Source: Le Nouvel Observateur
Ainsi donc l’ex-président ivoirien Laurent Gabgbo remet au goût du jour son désir d’astreindre les militaires français en Côte d’Ivoire devant la justice : il a posé plainte contre l’armée de l’Hexagone pour « tentative d’assassinat » lors de l’assaut contre sa résidence en avril 2011. Une option normale, car l’illustre embastillé de Korhogo demeure un citoyen qui peut saisir la justice s’il se sent lésé. Mais Gabgbo n’est pas n’importe quel Ivoirien, et vu que ses relations avec la France confinaient au « je t’aime moi non plus » à la Serge « Gainsbarg », on ne peut que supputer sur cette plainte, qui vient sur le tard. Grosso modo, trois étapes ont ponctué ses rapports, sinusoïdaux, avec l’Hexagone
– La première étape a été marquée dans les années 80 par la consolidation des liens entre Gbagbo et certains éléphants du PS. Eloigné en France par Houphouët-Boigny dont il était devenu le poil à gratter, l’historien contestataire en a profité pour mieux se rapprocher de Guy Labertit, dont il partageait la chambre à Vitry-sur-Seine. Il n’oubliera pas Henri Emmanuelli, « son jumeau blanc », ou Jak Lang, qui prendront fait et cause pour lui jusqu’à son élection, chaotique, en 2000. Seul le « dieu » de Jarnac, François Mitterrand, le tenait en piètre estime.

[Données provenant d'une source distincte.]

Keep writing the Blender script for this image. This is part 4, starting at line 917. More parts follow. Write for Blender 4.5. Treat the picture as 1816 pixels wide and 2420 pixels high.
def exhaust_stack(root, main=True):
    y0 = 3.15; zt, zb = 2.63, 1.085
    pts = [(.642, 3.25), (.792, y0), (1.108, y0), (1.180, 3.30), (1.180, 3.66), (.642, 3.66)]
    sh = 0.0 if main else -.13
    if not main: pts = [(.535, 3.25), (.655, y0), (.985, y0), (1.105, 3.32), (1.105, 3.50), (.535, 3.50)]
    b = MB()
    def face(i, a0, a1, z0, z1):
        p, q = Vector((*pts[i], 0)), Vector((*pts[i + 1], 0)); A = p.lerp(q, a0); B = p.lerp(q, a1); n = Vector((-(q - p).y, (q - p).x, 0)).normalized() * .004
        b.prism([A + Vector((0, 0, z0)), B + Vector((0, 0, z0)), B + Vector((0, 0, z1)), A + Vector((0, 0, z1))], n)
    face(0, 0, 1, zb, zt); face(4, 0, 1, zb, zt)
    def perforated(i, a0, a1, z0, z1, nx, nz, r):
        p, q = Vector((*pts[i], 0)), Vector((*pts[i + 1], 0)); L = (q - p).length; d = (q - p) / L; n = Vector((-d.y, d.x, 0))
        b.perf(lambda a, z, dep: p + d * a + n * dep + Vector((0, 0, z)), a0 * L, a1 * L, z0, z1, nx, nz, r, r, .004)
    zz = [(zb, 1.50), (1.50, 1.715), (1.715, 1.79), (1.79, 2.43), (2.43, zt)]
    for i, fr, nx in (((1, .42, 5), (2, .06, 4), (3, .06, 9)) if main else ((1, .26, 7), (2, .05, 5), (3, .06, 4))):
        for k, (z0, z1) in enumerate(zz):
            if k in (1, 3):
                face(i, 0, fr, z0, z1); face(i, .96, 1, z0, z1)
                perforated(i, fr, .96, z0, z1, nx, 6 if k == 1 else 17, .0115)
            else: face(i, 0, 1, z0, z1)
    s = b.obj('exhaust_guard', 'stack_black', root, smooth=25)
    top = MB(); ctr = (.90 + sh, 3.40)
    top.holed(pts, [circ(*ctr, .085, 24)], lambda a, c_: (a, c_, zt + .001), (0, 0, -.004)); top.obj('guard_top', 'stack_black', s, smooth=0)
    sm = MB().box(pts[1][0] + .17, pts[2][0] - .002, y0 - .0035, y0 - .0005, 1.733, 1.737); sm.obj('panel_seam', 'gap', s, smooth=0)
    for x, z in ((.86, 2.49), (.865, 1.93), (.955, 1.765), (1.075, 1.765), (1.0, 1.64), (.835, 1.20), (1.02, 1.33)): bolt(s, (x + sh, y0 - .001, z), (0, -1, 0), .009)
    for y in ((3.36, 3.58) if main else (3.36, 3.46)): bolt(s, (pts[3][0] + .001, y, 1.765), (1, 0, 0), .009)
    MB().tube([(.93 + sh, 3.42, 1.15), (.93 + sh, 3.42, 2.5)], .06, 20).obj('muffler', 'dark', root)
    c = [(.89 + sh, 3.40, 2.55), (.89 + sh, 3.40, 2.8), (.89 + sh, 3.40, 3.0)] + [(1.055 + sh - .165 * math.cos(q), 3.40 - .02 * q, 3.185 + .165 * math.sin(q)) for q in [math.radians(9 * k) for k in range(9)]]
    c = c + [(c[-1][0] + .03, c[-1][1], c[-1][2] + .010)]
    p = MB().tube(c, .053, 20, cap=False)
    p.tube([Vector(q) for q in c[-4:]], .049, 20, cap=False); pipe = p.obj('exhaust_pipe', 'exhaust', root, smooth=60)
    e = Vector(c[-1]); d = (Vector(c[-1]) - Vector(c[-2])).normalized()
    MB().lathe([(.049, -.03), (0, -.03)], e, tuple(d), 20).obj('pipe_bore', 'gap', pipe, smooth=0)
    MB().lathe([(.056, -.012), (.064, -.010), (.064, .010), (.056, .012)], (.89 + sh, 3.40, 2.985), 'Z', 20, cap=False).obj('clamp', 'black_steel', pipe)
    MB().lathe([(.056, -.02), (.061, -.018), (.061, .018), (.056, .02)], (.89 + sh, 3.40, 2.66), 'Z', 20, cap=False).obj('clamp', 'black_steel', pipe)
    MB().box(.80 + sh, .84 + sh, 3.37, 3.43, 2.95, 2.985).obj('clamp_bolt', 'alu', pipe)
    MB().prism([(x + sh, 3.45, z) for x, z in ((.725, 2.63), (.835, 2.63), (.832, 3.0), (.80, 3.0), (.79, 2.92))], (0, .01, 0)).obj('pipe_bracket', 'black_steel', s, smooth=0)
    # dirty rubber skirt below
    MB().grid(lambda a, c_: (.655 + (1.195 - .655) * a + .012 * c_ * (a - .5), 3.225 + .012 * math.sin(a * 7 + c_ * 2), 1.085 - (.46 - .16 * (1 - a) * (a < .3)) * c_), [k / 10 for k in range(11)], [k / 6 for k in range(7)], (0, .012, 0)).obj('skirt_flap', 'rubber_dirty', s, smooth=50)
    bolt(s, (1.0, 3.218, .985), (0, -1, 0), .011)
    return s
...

De même qu’un autre François, Hollande, qui le trouvait infréquentable.
– La seconde phase est celle d’une cour assidue à Jacques Chirac jusqu’à l’offensive avortée des nordistes le 19 septembre 2002, qui instaura la glace entre les deux hommes, mais que tenta vainement de briser Roland Dumas en 2005. C’est qu’il y a des rancœurs qu’on ne saurait expurger au détour de simples coups de fils.
A partir de cette date d’ailleurs, surfant sur un nationalisme à fleur de peau, le président Gbagbo inocula le venin de la francophobie aux patriotes, avec à leur tête Blé Goudé, qui orchestreront une chasse aux Français. Non seulement il n’a pas digéré les Accords de Linas-Marcoussis, de janvier 2003, mais il pensait que la France jouait la carte ADO.
– La troisième et dernière étape va de novembre 2004 à avril 2011. Le 6 novembre 2004, des avions pro-Gbagbo attaquèrent à Bouaké le camp de soldats français : 9 marsoins furent tués et une trentaine blessée. La France réagit et tous les avions des FANCI sont détruits au sol. Le 11 avril 2011, sous mandat onusien, la Licorne extirpe Gbagbo de son bunker de Cocody et le livre au président démocratiquement élu, ADO. La venue de Sarkozy à l’Elysée en 2007 n’y aura rien changé.
En brandissant cet épouvantail judiciaire, « le christ de Mama » semble viser deux objectifs :
1) embarrasser la France, en se faisant défendre par deux personnalités rompues à ce genre de jeu (Jacques Vergès et Roland Dumas). Le premier, qui a défendu le FLN algérien, Moussa Traoré, le boucher Kmer rouge Kieu Shampeu, pour ne citer que ceux là, n’a pas de ligne rouge quand il défend un client, surtout s’il a des atomes crochus avec ce dernier (on n’est pas avocat du diable et de ses acolytes pour rien). Ça tombe bien, l’homme à l’éternel barreau de chaise aux lèvres tient là encore une occasion, si procès il devait y avoir, de montrer qu’il demeure le « salaud lumineux » des prétoires.
D’ailleurs, qui peut rester de marbre quand un ex-député, ancien ministre des Affaires étrangères et ex-président du Conseil constitutionnel devient le conseil voire le conseiller d’un président africain chassé du pouvoir par des soldats français ?
2) Créer un écran de fumée, censé faire diversion et rappeler aux Ivoiriens que lui, le nationaliste, a été détrôné par la France. Déjà en 2004, il avait voulu ester en justice contre la Licorne avant d’en être dissuadé par Roland Dumas (encore !). Reste qu’on peut aisément douter de l’aboutissement de cette plainte, car, pare-feu pour pare-feu, Gbagbo a été inculpé pour crimes économiques, et les autorités ivoiriennes appellent de tous leurs vœux la CPI à se pencher sur son cas, relativement aux crimes contre l’humanité de la période postélectorale.